Copy each line of the entries beneath that contains the word "More".
:: Excerpted data
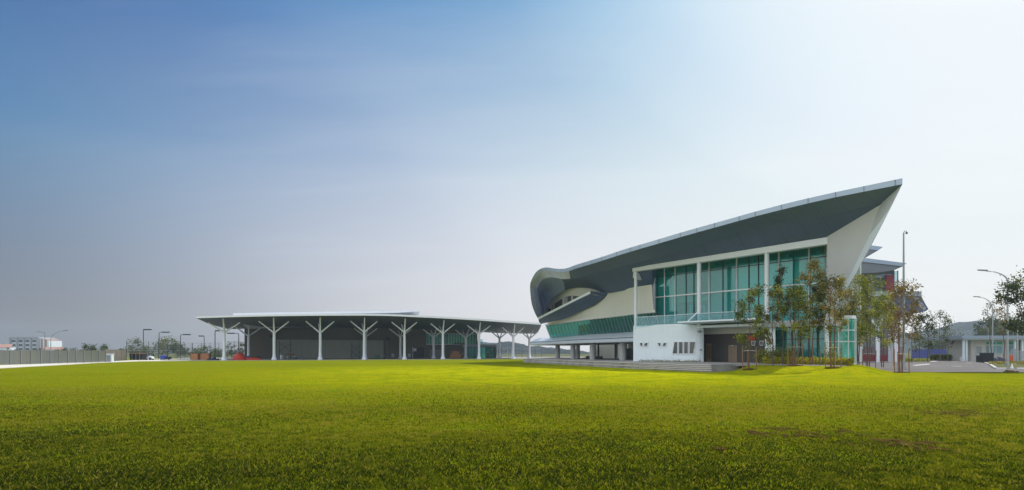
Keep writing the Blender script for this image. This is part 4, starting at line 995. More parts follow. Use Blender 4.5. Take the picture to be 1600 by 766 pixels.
# sports court mesh fence: posts, rails and open wire
def mesh_fence(pts, h, label, sub=6, col='grey', wire=.022):
    t = thing('mesh_fence', pts[0], label, 'fence', 'wire mesh fences round the sports court')
    m = MB()
    for i in range(len(pts)-1):
        a, b = pts[i], pts[i+1]
        for k in range(sub+1):
            for hh in (.06, h*.5, h): pass
        nn = int((b-a).length/.55)
        for k in range(nn): p = lerp(a, b, k/nn); m.bar(p+UP*.1, p+UP*h, wire)
        for k in range(int(h/.55)+1): m.bar(a+UP*(.1+k*.55), b+UP*(.1+k*.55), wire)
    m.build('wire_mesh', M[col], t)
    for i in range(len(pts)-1):
        MB().bar(pts[i]+UP*h, pts[i+1]+UP*h, .07).build('rail', M['pole'], t); MB().bar(pts[i]+UP*h*.5, pts[i+1]+UP*h*.5, .06).build('rail', M['pole'], t)
    for p in pts: MB().tube([p, p+UP*(h+.1)], .06, 6).build('post', M['darkpole'], t)
mesh_fence([lerp(G(198, 152), G(300, 190), i/7) for i in range(8)], 4.6, 'wire mesh court fence on the left, beyond the dark skip')
mesh_fence([lerp(G(301, 190), G(356, 186), i/4) for i in range(5)], 4.6, 'wire mesh court fence in the middle, beyond the orange crates')
mesh_fence([lerp(G(356, 172), G(384, 186), i/3) for i in range(4)], 4.8, 'wire mesh court fence by the grey pavilion wall')
kb2 = MB().extr([G(214, 158, 0), G(345, 166, 0), G(345, 168, 0), G(214, 160, 0)], (0, 0, .28)); tag(kb2.build('court_kerb', M['kerb']), kind='structure')
def flood(px, py, z, arm, label, head=1.9):
    b = G(px, z, 0); h = H+(550-py)/1000*z; t = thing('floodlight_pole', b, label, 'floodlight', 'floodlights of the sports court')
    MB().tube([b, b+UP*.3, b+UP*(h-.2), b+Vector((.15*np.sign(arm), 0, h)), b+Vector((arm, 0, h+.05))], [.14, .12, .1, .08, .07], 8).build('pole', M['darkpole'], t)
    MB().box(b+Vector((arm+np.sign(arm)*head*.3, 0, h+.05)), (head, .7, .28)).build('lamp_head', M['black'], t, bevel=.05)
flood(224, 515.5, 166, .5, 'tall dark floodlight pole at the left, right behind the dark skip')
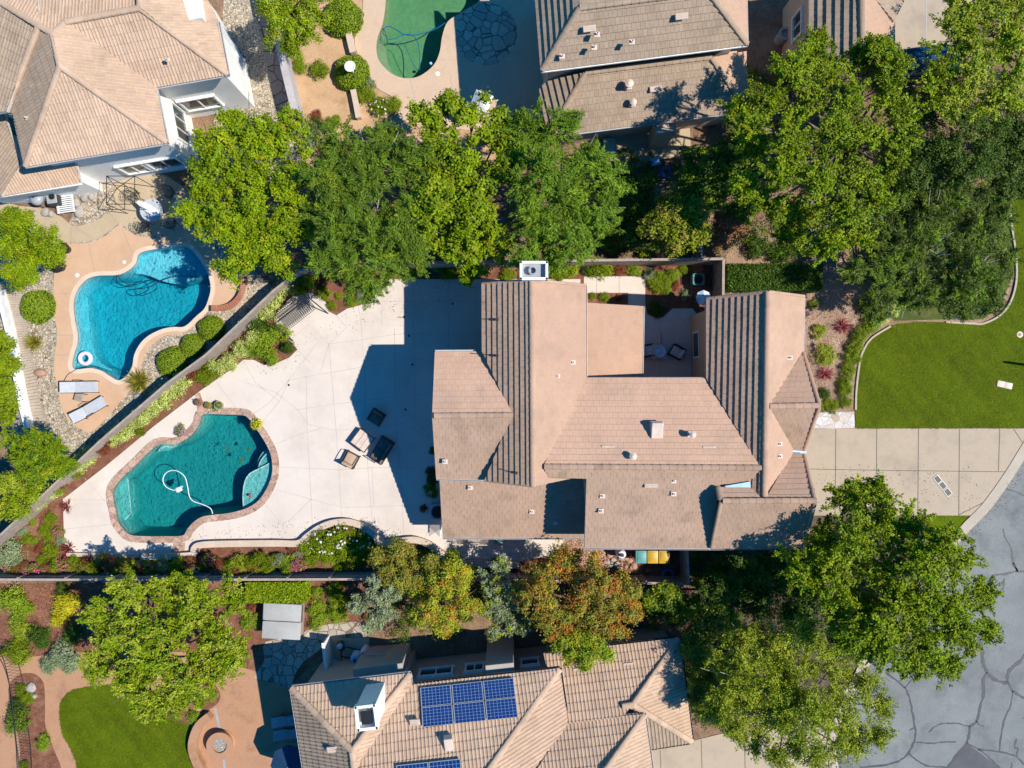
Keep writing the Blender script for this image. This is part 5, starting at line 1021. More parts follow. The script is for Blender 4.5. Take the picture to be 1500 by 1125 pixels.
# ---- clipped shrubs
for px, py, r, l in ((48,448,27,'large clipped round shrub beside the plank walk'),(248,530,23,'lowest of the three clipped balls between blue pool and fence'),(279,506,18,'smallest, middle one of the three clipped balls by the blue pool'),(306,480,21,'uppermost of the three clipped balls between blue pool and fence')):
    plant('ball', px, py, r, r/F*1.15, name='clipped_shrub', cat='shrub', label=l, var=0)
plant('ball', 513, 102, 27, 1.15, name='clipped_shrub', label='round clipped shrub encircling the white birdbath', var=0)
plant('ball', 500, 20, 30, 1.3, name='clipped_shrub', label='dark rounded shrub at the left rim of the green pool deck', var=0)
for k, px, py, r, b in [
 ('green',467,102,13,'on the sandy yard'),('green',536,138,13,'on the sandy yard'),('white',556,155,13,'on the sandy yard'),('green',575,152,14,'on the sandy yard'),('lime',432,78,12,'on the sandy yard'),('bright',440,98,10,'on the sandy yard'),('grey',543,120,7,'on the sandy yard'),
 ('grey',458,190,18,'between the two leftmost trees'),('olive',480,215,14,'between the two leftmost trees'),('bright',487,178,10,'between the two leftmost trees'),('rust',462,170,9,'between the two leftmost trees'),
 ('varieg',338,535,13,'along the diagonal fence'),('varieg',322,545,13,'along the diagonal fence'),('varieg',268,563,14,'along the diagonal fence'),('varieg',254,577,14,'along the diagonal fence'),('varieg',240,590,14,'along the diagonal fence'),('varieg',226,602,13,'along the diagonal fence'),('varieg',211,614,14,'along the diagonal fence'),('varieg',197,627,13,'along the diagonal fence'),('varieg',182,640,14,'along the diagonal fence'),('varieg',168,648,12,'along the diagonal fence'),('varieg',135,675,12,'along the diagonal fence'),('varieg',120,685,11,'along the diagonal fence'),('varieg',75,728,13,'along the diagonal fence'),('varieg',58,740,12,'along the diagonal fence'),
 ('rust',284,556,11,'along the diagonal fence'),('rust',153,662,9,'along the diagonal fence'),('rust',92,712,9,'along the diagonal fence'),('rust',164,656,8,'along the diagonal fence'),('green',300,560,11,'along the diagonal fence'),('green',312,550,11,'along the diagonal fence'),('green',112,700,10,'along the diagonal fence'),('lime',88,722,9,'along the diagonal fence'),('green',208,640,5,'along the diagonal fence'),
 ('varieg',352,512,14,'beside the swing bed'),('varieg',368,495,13,'beside the swing bed'),('varieg',400,440,13,'beside the swing bed'),('varieg',415,425,13,'beside the swing bed'),('varieg',386,455,13,'beside the swing bed'),('lime',388,500,18,'beside the swing bed'),('lime',396,522,13,'beside the swing bed'),('lime',366,510,12,'beside the swing bed'),('lime',407,487,15,'beside the swing bed'),('dark',421,509,10,'beside the swing bed'),('dark',378,478,13,'beside the swing bed'),('grey',368,468,12,'beside the swing bed'),('grey',430,412,13,'beside the swing bed'),('lime',451,413,11,'beside the swing bed'),('bright',440,425,8,'beside the swing bed'),
 ('green',485,448,8,'in the bed at the swing corner'),('green',515,441,9,'in the bed at the swing corner'),('green',512,425,7,'in the bed at the swing corner'),('grey',531,434,9,'in the bed at the swing corner'),('pink',543,430,5,'in the bed at the swing corner'),('lime',546,418,8,'in the bed at the swing corner'),('green',475,428,10,'in the bed at the swing corner'),('bright',496,434,6,'in the bed at the swing corner'),('rust',467,415,8,'in the bed at the swing corner'),
 ('flax',95,742,14,'left of the teal pool'),('flax',96,804,15,'left of the teal pool'),('pink',83,781,8,'left of the teal pool'),('pink',64,762,6,'left of the teal pool'),('green',72,762,9,'left of the teal pool'),('green',66,776,10,'left of the teal pool'),('grey',88,792,8,'left of the teal pool'),('green',70,786,8,'left of the teal pool'),('green',40,790,8,'left of the teal pool'),('lime',50,792,6,'left of the teal pool'),('lime',47,765,6,'left of the teal pool'),('green',72,808,12,'left of the teal pool'),('grey',28,780,9,'left of the teal pool'),('rust',56,804,7,'left of the teal pool'),('redbr',36,806,9,'left of the teal pool'),('green',62,820,9,'left of the teal pool'),('grey',8,815,20,'left of the teal pool'),('redbr',82,822,8,'left of the teal pool'),
 ('white',470,797,20,'in the patio planter bed'),('white',498,788,20,'in the patio planter bed'),('white',525,795,18,'in the patio planter bed'),('bright',505,812,18,'in the patio planter bed'),('bright',480,815,16,'in the patio planter bed'),('bright',448,800,14,'in the patio planter bed'),('pink',513,777,8,'in the patio planter bed'),('pink',500,776,7,'in the patio planter bed'),('rust',540,795,10,'in the patio planter bed'),('green',548,805,12,'in the patio planter bed'),('rust',428,803,9,'in the patio planter bed'),('bright',500,832,10,'in the patio planter bed'),('green',530,818,13,'in the patio planter bed'),('green',455,822,10,'in the patio planter bed'),('grey',435,815,9,'in the patio planter bed'),('pink',519,818,5,'in the patio planter bed'),('green',630,815,12,'in the patio planter bed'),('green',690,835,12,'in the patio planter bed'),('dark',665,812,10,'in the patio planter bed'),('green',730,826,10,'in the patio planter bed'),('lime',610,818,8,'in the patio planter bed'),
 ('green',612,398,13,'above the shaded patio'),('green',655,396,14,'above the shaded patio'),('bright',640,390,10,'above the shaded patio'),('green',745,405,10,'above the shaded patio'),
 ('bright',833,394,15,'near the chimney path'),('bright',881,393,16,'near the chimney path'),('rust',907,394,11,'near the chimney path'),('lime',930,394,9,'near the chimney path'),('bright',815,402,10,'near the chimney path'),('dark',858,394,8,'near the chimney path'),
 ('grey',951,402,9,'in the courtyard bed'),('green',960,418,11,'in the courtyard bed'),('green',975,424,10,'in the courtyard bed'),('lime',985,402,10,'in the courtyard bed'),('green',967,406,9,'in the courtyard bed'),('grey',1006,429,8,'in the courtyard bed'),('green',1003,396,7,'in the courtyard bed'),('lime',976,412,7,'in the courtyard bed'),('rust',990,418,7,'in the courtyard bed'),('green',885,436,8,'in the courtyard bed'),('green',868,434,6,'in the courtyard bed'),('rust',905,436,5,'in the courtyard bed'),('dark',962,452,12,'in the courtyard bed'),
 ('flaxp',1238,477,15,'in the front bed'),('flaxp',1212,547,15,'in the front bed'),('olive',1200,487,9,'in the front bed'),('olive',1212,520,14,'in the front bed'),('green',1220,594,9,'in the front bed'),('dark',1208,577,9,'in the front bed'),('green',1200,596,8,'in the front bed'),('green',1193,445,7,'in the front bed'),('olive',1216,592,7,'in the front bed'),
 ('varieg',1305,456,12,'hugging the lawn edge'),('varieg',1290,464,13,'hugging the lawn edge'),('green',1276,476,12,'hugging the lawn edge'),('green',1263,492,12,'hugging the lawn edge'),('green',1254,508,12,'hugging the lawn edge'),('bright',1248,524,12,'hugging the lawn edge'),('green',1244,541,11,'hugging the lawn edge'),('bright',1241,557,11,'hugging the lawn edge'),('green',1240,573,10,'hugging the lawn edge'),('green',1240,588,9,'hugging the lawn edge'),('dark',1270,450,12,'hugging the lawn edge'),
 ('yellow',92,888,18,'in the lower left mulch'),('yellow',84,905,12,'in the lower left mulch'),('lime',16,882,22,'in the lower left mulch'),('lime',35,895,14,'in the lower left mulch'),('olive',28,920,14,'in the lower left mulch'),('green',26,955,18,'in the lower left mulch'),('dark',55,935,16,'in the lower left mulch'),('grey',85,960,20,'in the lower left mulch'),('grey',70,975,13,'in the lower left mulch'),('grey',100,975,12,'in the lower left mulch'),('dark',90,865,12,'in the lower left mulch'),('dark',105,930,16,'in the lower left mulch'),
 ('feather',22,1062,18,'by the iron fence'),('green',38,1025,10,'by the iron fence'),('dark',22,1035,12,'by the iron fence'),('lime',62,1090,12,'by the iron fence'),('green',35,1122,7,'by the iron fence'),('green',30,1012,8,'by the iron fence'),
 ('rust',263,1028,12,'beside the lower left lawn'),('lime',258,1046,10,'beside the lower left lawn'),('lime',282,1050,9,'beside the lower left lawn'),('lime',305,1018,10,'beside the lower left lawn'),('bright',292,1030,9,'beside the lower left lawn'),
 ('lime',465,868,9,'beside the covered spa'),('lime',465,890,12,'beside the covered spa'),('lime',468,908,14,'beside the covered spa'),('bright',490,870,14,'beside the covered spa'),('lime',492,898,15,'beside the covered spa'),('green',500,885,12,'beside the covered spa'),('lime',365,912,12,'beside the covered spa'),('rust',368,890,7,'beside the covered spa'),
 ('bright',866,220,9,'under the grey-brown roof'),('olive',880,345,14,'behind the courtyard fence'),('gold',922,348,9,'behind the courtyard fence'),('olive',895,360,12,'behind the courtyard fence'),('dark',868,355,12,'behind the courtyard fence'),('dark',1110,360,18,'behind the courtyard fence'),('dark',1150,370,18,'behind the courtyard fence'),('dark',945,370,10,'behind the courtyard fence'),
 ('white',315,595,7,'on the coping of the teal pool'),('yellowfl',375,621,11,'on the coping of the teal pool'),('purple',263,631,10,'on the coping of the teal pool'),
 ('dark',632,705,9,'against the shaded house wall'),('rust',631,690,7,'against the shaded house wall'),('white',632,720,9,'against the shaded house wall'),('rust',620,745,6,'against the shaded house wall'),('dark',635,660,7,'against the shaded house wall'),
 ('bright',88,362,10,'by the yard pots'),('yellowfl',84,377,5,'by the yard pots'),('green',105,142,8,'x') ][:-1]:
    if b == 'along the diagonal fence': px, py = px-5, py-6
    plant(k, px, py, r, 1.15 if b in ('along the diagonal fence','beside the swing bed') else None, b)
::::
### Correct response:
Keep writing the Blender script for this image. This is part 4, starting at line 995. More parts follow. Use Blender 4.5. Take the picture to be 1600 by 766 pixels.
Keep writing the Blender script for this image. This is part 5, starting at line 1021. More parts follow. The script is for Blender 4.5. Take the picture to be 1500 by 1125 pixels.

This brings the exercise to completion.